━━━━━ DATA SHOWN

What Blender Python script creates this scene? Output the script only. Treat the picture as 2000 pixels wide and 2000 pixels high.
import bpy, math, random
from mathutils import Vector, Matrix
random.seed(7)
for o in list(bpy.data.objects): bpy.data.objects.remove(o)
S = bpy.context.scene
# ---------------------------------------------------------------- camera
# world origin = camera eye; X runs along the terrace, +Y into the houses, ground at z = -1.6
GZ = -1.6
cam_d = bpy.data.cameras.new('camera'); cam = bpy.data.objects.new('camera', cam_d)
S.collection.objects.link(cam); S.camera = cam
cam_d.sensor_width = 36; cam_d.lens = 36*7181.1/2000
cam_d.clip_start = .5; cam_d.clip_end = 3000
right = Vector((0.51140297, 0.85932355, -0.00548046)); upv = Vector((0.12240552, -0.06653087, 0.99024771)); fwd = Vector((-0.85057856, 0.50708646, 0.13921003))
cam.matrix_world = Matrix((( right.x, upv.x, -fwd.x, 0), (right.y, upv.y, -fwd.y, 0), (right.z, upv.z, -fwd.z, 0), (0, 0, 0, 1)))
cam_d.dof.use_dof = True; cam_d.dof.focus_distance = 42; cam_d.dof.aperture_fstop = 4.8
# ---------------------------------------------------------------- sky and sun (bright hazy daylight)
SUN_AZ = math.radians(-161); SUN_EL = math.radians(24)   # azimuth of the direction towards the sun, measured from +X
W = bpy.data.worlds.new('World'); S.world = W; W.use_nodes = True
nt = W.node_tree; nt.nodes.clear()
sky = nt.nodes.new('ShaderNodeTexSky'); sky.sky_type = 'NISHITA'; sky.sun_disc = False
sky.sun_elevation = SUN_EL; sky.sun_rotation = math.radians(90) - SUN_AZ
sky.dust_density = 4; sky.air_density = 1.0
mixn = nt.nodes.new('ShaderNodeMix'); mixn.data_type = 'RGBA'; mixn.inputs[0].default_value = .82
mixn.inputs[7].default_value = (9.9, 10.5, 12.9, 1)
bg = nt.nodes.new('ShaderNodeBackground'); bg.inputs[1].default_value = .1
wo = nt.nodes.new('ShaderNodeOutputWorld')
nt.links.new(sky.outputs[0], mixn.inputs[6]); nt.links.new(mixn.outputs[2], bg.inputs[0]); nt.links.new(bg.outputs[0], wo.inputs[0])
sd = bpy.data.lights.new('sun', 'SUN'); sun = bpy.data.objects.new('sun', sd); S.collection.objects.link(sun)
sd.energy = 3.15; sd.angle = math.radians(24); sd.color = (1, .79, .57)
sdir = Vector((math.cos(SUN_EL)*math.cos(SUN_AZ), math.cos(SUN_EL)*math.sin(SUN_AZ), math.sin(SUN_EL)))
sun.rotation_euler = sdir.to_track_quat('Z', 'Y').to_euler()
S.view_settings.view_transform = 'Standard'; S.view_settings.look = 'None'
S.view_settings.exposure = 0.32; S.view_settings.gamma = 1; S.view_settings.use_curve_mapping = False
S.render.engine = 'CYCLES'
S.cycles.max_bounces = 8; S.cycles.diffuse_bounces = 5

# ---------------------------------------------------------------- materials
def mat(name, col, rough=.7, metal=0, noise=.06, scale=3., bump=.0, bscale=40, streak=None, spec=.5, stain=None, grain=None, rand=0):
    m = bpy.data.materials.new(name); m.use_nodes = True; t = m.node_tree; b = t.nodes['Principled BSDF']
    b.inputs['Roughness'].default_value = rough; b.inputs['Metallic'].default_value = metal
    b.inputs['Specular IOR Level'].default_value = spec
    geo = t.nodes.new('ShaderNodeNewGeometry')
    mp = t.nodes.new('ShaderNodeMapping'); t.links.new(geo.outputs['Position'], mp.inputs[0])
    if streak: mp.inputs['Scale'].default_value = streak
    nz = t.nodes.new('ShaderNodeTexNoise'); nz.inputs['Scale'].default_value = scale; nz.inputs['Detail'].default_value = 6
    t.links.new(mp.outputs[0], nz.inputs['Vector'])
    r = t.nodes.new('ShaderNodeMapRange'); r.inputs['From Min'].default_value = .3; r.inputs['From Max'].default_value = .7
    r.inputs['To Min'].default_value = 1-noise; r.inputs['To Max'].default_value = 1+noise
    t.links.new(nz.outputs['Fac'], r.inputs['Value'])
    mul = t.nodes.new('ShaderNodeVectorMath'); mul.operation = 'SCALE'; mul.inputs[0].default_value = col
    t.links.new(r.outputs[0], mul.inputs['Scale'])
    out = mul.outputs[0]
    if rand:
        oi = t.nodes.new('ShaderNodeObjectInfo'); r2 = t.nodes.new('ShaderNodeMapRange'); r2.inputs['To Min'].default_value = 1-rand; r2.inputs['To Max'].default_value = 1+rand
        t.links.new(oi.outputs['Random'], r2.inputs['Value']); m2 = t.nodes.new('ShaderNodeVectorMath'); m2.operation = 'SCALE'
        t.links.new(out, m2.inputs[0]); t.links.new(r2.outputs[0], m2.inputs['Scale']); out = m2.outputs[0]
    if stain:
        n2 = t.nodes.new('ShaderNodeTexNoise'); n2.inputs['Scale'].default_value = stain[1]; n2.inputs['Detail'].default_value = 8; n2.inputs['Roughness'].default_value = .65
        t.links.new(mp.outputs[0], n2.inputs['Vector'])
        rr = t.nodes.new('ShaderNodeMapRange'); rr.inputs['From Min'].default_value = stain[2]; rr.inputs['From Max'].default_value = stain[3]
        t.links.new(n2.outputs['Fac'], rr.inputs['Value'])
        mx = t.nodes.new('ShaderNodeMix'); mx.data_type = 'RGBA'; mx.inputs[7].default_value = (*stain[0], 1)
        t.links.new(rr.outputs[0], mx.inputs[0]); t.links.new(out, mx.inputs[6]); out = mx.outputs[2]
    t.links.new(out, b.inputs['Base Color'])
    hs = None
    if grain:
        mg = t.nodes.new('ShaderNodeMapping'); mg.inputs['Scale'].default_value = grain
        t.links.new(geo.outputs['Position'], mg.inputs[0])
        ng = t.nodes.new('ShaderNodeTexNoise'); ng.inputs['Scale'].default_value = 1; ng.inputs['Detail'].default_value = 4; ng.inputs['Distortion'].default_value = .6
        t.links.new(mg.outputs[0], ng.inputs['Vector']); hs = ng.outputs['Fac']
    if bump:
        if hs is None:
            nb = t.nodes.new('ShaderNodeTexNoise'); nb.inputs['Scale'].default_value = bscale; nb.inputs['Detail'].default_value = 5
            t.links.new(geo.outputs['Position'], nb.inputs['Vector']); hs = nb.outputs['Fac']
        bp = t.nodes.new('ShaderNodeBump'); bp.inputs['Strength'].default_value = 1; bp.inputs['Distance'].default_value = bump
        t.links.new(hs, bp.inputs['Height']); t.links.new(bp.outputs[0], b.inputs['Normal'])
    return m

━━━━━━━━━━

EXERCISE
Write out the material from the first line to the last, exactly.

ANSWER TO THE EXERCISE
What Blender Python script creates this scene? Output the script only. Treat the picture as 2000 pixels wide and 2000 pixels high.
import bpy, math, random
from mathutils import Vector, Matrix
random.seed(7)
for o in list(bpy.data.objects): bpy.data.objects.remove(o)
S = bpy.context.scene
# ---------------------------------------------------------------- camera
# world origin = camera eye; X runs along the terrace, +Y into the houses, ground at z = -1.6
GZ = -1.6
cam_d = bpy.data.cameras.new('camera'); cam = bpy.data.objects.new('camera', cam_d)
S.collection.objects.link(cam); S.camera = cam
cam_d.sensor_width = 36; cam_d.lens = 36*7181.1/2000
cam_d.clip_start = .5; cam_d.clip_end = 3000
right = Vector((0.51140297, 0.85932355, -0.00548046)); upv = Vector((0.12240552, -0.06653087, 0.99024771)); fwd = Vector((-0.85057856, 0.50708646, 0.13921003))
cam.matrix_world = Matrix((( right.x, upv.x, -fwd.x, 0), (right.y, upv.y, -fwd.y, 0), (right.z, upv.z, -fwd.z, 0), (0, 0, 0, 1)))
cam_d.dof.use_dof = True; cam_d.dof.focus_distance = 42; cam_d.dof.aperture_fstop = 4.8
# ---------------------------------------------------------------- sky and sun (bright hazy daylight)
SUN_AZ = math.radians(-161); SUN_EL = math.radians(24)   # azimuth of the direction towards the sun, measured from +X
W = bpy.data.worlds.new('World'); S.world = W; W.use_nodes = True
nt = W.node_tree; nt.nodes.clear()
sky = nt.nodes.new('ShaderNodeTexSky'); sky.sky_type = 'NISHITA'; sky.sun_disc = False
sky.sun_elevation = SUN_EL; sky.sun_rotation = math.radians(90) - SUN_AZ
sky.dust_density = 4; sky.air_density = 1.0
mixn = nt.nodes.new('ShaderNodeMix'); mixn.data_type = 'RGBA'; mixn.inputs[0].default_value = .82
mixn.inputs[7].default_value = (9.9, 10.5, 12.9, 1)
bg = nt.nodes.new('ShaderNodeBackground'); bg.inputs[1].default_value = .1
wo = nt.nodes.new('ShaderNodeOutputWorld')
nt.links.new(sky.outputs[0], mixn.inputs[6]); nt.links.new(mixn.outputs[2], bg.inputs[0]); nt.links.new(bg.outputs[0], wo.inputs[0])
sd = bpy.data.lights.new('sun', 'SUN'); sun = bpy.data.objects.new('sun', sd); S.collection.objects.link(sun)
sd.energy = 3.15; sd.angle = math.radians(24); sd.color = (1, .79, .57)
sdir = Vector((math.cos(SUN_EL)*math.cos(SUN_AZ), math.cos(SUN_EL)*math.sin(SUN_AZ), math.sin(SUN_EL)))
sun.rotation_euler = sdir.to_track_quat('Z', 'Y').to_euler()
S.view_settings.view_transform = 'Standard'; S.view_settings.look = 'None'
S.view_settings.exposure = 0.32; S.view_settings.gamma = 1; S.view_settings.use_curve_mapping = False
S.render.engine = 'CYCLES'
S.cycles.max_bounces = 8; S.cycles.diffuse_bounces = 5

# ---------------------------------------------------------------- materials
def mat(name, col, rough=.7, metal=0, noise=.06, scale=3., bump=.0, bscale=40, streak=None, spec=.5, stain=None, grain=None, rand=0):
    m = bpy.data.materials.new(name); m.use_nodes = True; t = m.node_tree; b = t.nodes['Principled BSDF']
    b.inputs['Roughness'].default_value = rough; b.inputs['Metallic'].default_value = metal
    b.inputs['Specular IOR Level'].default_value = spec
    geo = t.nodes.new('ShaderNodeNewGeometry')
    mp = t.nodes.new('ShaderNodeMapping'); t.links.new(geo.outputs['Position'], mp.inputs[0])
    if streak: mp.inputs['Scale'].default_value = streak
    nz = t.nodes.new('ShaderNodeTexNoise'); nz.inputs['Scale'].default_value = scale; nz.inputs['Detail'].default_value = 6
    t.links.new(mp.outputs[0], nz.inputs['Vector'])
    r = t.nodes.new('ShaderNodeMapRange'); r.inputs['From Min'].default_value = .3; r.inputs['From Max'].default_value = .7
    r.inputs['To Min'].default_value = 1-noise; r.inputs['To Max'].default_value = 1+noise
    t.links.new(nz.outputs['Fac'], r.inputs['Value'])
    mul = t.nodes.new('ShaderNodeVectorMath'); mul.operation = 'SCALE'; mul.inputs[0].default_value = col
    t.links.new(r.outputs[0], mul.inputs['Scale'])
    out = mul.outputs[0]
    if rand:
        oi = t.nodes.new('ShaderNodeObjectInfo'); r2 = t.nodes.new('ShaderNodeMapRange'); r2.inputs['To Min'].default_value = 1-rand; r2.inputs['To Max'].default_value = 1+rand
        t.links.new(oi.outputs['Random'], r2.inputs['Value']); m2 = t.nodes.new('ShaderNodeVectorMath'); m2.operation = 'SCALE'
        t.links.new(out, m2.inputs[0]); t.links.new(r2.outputs[0], m2.inputs['Scale']); out = m2.outputs[0]
    if stain:
        n2 = t.nodes.new('ShaderNodeTexNoise'); n2.inputs['Scale'].default_value = stain[1]; n2.inputs['Detail'].default_value = 8; n2.inputs['Roughness'].default_value = .65
        t.links.new(mp.outputs[0], n2.inputs['Vector'])
        rr = t.nodes.new('ShaderNodeMapRange'); rr.inputs['From Min'].default_value = stain[2]; rr.inputs['From Max'].default_value = stain[3]
        t.links.new(n2.outputs['Fac'], rr.inputs['Value'])
        mx = t.nodes.new('ShaderNodeMix'); mx.data_type = 'RGBA'; mx.inputs[7].default_value = (*stain[0], 1)
        t.links.new(rr.outputs[0], mx.inputs[0]); t.links.new(out, mx.inputs[6]); out = mx.outputs[2]
    t.links.new(out, b.inputs['Base Color'])
    hs = None
    if grain:
        mg = t.nodes.new('ShaderNodeMapping'); mg.inputs['Scale'].default_value = grain
        t.links.new(geo.outputs['Position'], mg.inputs[0])
        ng = t.nodes.new('ShaderNodeTexNoise'); ng.inputs['Scale'].default_value = 1; ng.inputs['Detail'].default_value = 4; ng.inputs['Distortion'].default_value = .6
        t.links.new(mg.outputs[0], ng.inputs['Vector']); hs = ng.outputs['Fac']
    if bump:
        if hs is None:
            nb = t.nodes.new('ShaderNodeTexNoise'); nb.inputs['Scale'].default_value = bscale; nb.inputs['Detail'].default_value = 5
            t.links.new(geo.outputs['Position'], nb.inputs['Vector']); hs = nb.outputs['Fac']
        bp = t.nodes.new('ShaderNodeBump'); bp.inputs['Strength'].default_value = 1; bp.inputs['Distance'].default_value = bump
        t.links.new(hs, bp.inputs['Height']); t.links.new(bp.outputs[0], b.inputs['Normal'])
    return m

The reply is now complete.